Nige tells me he attended a reading at Cambridge given by Stevie Smith not long before her death in 1971. “I remember [her],” he writes, “more for her extraordinary presence and her eccentric, but very effective way of reading her work. . . . [A]t the time I was a young anti-formalist idiot, who didn't at all approve of work like hers. More fool me. Even so, of all the readings I attended at that time, hers is the only one that really made an impression – a good impression, that is.”
I envy Nige his memories.
Smith is a poet I’m still surprised I admire and enjoy. I’m leery of most work in any
form that feels like willful eccentricity, an adolescent grab after unearned
attention. It’s a cheat and makes me more aware of the poet than the poem. Reading
and rereading Smith’s poems and novels over the decades has made me forgiving
of her idiosyncrasies. Long ago I accepted that she writes the way she does for
the same reason I write in English, which is the only language I know. Kay Ryan explains:
“The reader of Stevie
Smith can never for an instant forget that she is looking through the cock eyes
of Stevie Smith. Everything that transpires does so in Stevie Smith’s universe,
which is not one’s own. Meaning, none of the sufferings hurt and none of the
pronouncements crowd the mind. Instead, they can be entertained; we can examine
them as if they were toys although they are not.”
Consider a poem from Not
Waving But Drowning (1957), “The New Age,” in which she writes:
“. . . the state of Art
itself presages decline
As if Art has anything or
ever had
To do with civilization
whether good or bad.
Art is wild as a cat and
quite separate from civilization
But that is another matter
that is not now under consideration.”
Smith may not be gratuitously
eccentric but she enjoys being contrary. That her art is “wild as a cat”

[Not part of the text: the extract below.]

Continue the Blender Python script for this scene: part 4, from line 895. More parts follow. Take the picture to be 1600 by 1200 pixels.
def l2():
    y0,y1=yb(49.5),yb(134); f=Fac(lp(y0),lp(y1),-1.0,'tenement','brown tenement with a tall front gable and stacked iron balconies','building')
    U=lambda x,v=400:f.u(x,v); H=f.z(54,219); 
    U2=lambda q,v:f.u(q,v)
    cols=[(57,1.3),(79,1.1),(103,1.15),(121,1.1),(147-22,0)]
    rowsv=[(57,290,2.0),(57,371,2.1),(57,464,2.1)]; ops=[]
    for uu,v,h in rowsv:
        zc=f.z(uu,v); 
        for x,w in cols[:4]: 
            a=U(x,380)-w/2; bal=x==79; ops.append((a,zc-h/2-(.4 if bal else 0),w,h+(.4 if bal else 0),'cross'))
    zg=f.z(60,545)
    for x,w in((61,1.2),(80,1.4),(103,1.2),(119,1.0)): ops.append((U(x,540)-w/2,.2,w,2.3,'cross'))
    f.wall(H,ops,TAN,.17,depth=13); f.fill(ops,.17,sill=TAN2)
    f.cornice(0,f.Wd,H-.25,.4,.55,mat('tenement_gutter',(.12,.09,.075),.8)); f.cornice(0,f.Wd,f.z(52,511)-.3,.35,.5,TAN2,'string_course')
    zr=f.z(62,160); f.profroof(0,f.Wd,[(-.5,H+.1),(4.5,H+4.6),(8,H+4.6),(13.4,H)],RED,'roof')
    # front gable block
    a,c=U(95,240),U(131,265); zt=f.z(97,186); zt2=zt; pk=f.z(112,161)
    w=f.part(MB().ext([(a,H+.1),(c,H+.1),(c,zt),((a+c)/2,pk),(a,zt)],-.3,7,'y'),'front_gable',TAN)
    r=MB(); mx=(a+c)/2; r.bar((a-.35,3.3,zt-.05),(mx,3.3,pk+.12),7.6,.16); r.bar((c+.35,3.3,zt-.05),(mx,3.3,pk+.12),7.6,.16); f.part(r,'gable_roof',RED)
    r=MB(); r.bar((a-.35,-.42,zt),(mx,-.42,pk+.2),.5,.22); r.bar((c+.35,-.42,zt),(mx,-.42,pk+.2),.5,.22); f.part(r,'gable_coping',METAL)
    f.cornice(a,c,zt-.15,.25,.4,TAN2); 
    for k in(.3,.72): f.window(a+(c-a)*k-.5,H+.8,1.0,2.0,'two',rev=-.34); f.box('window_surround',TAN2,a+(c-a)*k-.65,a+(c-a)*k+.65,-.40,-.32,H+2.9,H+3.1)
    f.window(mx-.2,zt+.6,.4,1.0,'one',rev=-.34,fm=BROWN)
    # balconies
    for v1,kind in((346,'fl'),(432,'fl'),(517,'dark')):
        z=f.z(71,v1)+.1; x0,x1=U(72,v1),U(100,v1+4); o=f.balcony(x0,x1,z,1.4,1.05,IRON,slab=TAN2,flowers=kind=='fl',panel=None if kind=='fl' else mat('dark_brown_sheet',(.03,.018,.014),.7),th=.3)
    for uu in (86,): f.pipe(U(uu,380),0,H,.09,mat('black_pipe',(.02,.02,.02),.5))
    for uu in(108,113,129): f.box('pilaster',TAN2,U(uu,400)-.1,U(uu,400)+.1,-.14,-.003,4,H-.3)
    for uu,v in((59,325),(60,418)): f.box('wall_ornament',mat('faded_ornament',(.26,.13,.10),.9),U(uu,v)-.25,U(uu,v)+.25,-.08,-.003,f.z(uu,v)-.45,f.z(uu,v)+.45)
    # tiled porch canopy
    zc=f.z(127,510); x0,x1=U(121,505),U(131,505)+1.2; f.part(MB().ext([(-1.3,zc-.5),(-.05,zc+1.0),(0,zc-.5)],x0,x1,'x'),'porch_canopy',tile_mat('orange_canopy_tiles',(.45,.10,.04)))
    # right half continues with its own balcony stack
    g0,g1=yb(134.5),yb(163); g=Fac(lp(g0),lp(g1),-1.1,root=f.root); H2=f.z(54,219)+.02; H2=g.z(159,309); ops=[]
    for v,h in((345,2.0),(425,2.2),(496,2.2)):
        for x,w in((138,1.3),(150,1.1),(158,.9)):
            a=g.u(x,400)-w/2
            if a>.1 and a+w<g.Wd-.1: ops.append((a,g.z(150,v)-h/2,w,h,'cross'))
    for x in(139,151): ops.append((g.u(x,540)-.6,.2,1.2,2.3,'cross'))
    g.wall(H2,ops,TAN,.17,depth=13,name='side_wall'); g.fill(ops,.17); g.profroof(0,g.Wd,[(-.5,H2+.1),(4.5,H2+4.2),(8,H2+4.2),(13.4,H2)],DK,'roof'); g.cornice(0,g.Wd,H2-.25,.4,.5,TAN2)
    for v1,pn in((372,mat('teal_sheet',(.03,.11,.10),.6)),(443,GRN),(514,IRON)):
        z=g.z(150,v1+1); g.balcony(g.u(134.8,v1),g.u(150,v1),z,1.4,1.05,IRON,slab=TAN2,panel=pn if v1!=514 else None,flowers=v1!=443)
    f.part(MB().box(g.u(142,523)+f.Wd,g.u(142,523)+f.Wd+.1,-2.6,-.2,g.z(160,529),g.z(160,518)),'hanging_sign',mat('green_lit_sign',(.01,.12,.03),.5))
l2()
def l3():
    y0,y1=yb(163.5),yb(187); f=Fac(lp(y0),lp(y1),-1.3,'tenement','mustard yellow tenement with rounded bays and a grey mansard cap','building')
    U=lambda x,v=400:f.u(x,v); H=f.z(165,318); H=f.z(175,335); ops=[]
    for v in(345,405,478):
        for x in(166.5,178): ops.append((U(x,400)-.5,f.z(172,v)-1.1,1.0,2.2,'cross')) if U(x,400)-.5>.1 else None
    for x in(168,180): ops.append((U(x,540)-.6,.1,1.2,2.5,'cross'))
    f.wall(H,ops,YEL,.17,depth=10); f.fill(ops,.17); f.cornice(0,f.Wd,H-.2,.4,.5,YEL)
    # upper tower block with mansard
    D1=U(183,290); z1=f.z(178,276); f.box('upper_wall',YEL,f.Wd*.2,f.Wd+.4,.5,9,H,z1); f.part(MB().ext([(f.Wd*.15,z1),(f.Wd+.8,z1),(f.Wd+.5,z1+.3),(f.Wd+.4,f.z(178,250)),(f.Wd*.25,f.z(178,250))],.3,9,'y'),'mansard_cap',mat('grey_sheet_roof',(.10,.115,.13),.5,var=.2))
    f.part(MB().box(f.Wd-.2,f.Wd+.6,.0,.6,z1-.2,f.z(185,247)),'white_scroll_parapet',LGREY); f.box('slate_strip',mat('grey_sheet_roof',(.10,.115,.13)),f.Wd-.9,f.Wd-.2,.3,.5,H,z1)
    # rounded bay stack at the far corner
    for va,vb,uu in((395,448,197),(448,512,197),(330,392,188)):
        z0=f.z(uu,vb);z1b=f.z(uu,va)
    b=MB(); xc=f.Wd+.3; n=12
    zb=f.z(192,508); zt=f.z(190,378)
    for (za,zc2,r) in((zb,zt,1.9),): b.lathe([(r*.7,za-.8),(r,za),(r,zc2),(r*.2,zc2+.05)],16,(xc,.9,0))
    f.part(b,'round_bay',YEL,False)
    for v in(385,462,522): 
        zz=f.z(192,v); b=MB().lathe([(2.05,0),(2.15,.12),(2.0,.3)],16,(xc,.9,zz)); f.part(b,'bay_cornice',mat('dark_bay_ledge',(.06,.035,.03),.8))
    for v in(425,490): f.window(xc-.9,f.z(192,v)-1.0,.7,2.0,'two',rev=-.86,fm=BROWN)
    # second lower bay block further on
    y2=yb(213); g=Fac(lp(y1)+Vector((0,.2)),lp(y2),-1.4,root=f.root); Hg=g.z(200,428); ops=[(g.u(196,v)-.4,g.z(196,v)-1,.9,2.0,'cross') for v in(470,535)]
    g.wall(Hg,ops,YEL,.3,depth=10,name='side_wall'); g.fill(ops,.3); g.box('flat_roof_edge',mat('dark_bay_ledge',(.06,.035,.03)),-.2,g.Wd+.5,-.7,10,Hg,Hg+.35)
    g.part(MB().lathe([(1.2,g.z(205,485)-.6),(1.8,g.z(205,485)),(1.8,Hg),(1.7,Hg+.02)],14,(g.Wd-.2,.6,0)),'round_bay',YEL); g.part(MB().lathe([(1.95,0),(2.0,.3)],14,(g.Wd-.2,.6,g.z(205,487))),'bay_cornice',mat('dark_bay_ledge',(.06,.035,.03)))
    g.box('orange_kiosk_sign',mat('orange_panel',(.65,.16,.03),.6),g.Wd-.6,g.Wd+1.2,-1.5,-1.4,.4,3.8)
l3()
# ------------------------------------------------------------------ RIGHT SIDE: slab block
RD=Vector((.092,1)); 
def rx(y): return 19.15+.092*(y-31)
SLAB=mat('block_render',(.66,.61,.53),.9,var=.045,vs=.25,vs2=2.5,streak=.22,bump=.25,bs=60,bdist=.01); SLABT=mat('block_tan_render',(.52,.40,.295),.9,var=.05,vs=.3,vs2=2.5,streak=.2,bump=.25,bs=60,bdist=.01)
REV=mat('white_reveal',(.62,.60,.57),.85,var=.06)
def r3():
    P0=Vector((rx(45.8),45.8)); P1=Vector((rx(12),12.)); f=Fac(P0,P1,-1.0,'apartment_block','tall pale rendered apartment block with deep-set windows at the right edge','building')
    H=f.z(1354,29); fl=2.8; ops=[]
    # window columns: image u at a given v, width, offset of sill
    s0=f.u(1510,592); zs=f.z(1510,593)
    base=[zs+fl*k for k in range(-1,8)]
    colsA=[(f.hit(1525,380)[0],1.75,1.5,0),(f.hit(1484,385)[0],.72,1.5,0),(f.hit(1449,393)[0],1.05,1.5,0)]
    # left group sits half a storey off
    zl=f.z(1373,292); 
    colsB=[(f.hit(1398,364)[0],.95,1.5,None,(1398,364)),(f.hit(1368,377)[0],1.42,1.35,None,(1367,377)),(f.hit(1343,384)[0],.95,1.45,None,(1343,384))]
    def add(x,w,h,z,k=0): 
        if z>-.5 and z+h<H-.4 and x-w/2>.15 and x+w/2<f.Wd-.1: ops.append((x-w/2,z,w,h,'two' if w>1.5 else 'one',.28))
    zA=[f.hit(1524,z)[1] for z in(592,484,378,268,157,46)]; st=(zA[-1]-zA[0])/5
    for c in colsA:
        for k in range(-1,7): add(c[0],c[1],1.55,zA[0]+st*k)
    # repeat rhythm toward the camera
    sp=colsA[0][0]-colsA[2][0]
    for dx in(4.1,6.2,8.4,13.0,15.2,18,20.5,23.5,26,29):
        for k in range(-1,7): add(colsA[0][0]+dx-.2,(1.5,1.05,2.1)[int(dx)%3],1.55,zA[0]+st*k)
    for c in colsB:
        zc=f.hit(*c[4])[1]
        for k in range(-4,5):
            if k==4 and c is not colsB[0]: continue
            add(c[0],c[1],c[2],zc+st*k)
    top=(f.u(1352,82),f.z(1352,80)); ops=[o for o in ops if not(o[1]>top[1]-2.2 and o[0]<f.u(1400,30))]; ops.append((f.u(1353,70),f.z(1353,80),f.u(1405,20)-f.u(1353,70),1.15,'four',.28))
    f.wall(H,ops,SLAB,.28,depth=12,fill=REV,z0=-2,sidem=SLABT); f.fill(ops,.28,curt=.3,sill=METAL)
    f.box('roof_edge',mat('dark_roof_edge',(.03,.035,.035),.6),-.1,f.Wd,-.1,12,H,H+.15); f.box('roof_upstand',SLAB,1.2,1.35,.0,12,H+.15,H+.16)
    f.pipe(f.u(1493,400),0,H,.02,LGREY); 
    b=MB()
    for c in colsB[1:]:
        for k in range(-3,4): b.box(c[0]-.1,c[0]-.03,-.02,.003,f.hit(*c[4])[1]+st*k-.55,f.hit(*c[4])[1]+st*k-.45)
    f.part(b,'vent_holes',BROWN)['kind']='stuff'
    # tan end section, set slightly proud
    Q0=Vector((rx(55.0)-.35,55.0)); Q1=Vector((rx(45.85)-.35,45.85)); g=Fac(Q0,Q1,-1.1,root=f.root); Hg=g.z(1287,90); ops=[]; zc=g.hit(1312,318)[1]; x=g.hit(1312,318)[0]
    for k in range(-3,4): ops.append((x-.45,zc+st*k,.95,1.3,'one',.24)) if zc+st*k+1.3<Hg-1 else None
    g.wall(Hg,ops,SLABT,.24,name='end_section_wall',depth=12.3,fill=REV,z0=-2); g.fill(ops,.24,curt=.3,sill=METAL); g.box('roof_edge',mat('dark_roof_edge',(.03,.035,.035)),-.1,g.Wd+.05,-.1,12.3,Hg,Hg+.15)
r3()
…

is inarguable, though “wild” need not imply savage or incoherent. But art is certainly
not “separate from civilization.” It’s the most civilized thing we do. In
a note to the poem in All the Poems (New Directions, 2016), editor
Will May tells us Smith informally dedicated the poem to Fred Hoyle, the English
astronomer who developed the theory of nucleosynthesis in stars. Smith is not apocalyptic. She suggests we humans
are both a blessing and a curse:
“Why should Man be at an
end? he is hardly beginning.
This New Age will slip in
under cover of their cries
And be upon them before
they have opened their eyes.
Well, say geological time
is a one-foot rule
Then Man’s only been here
about half an inch to play the fool
Or be wise if he likes, as
he has often been
Oh heavens how these crying people spoil the beautiful geological scene.”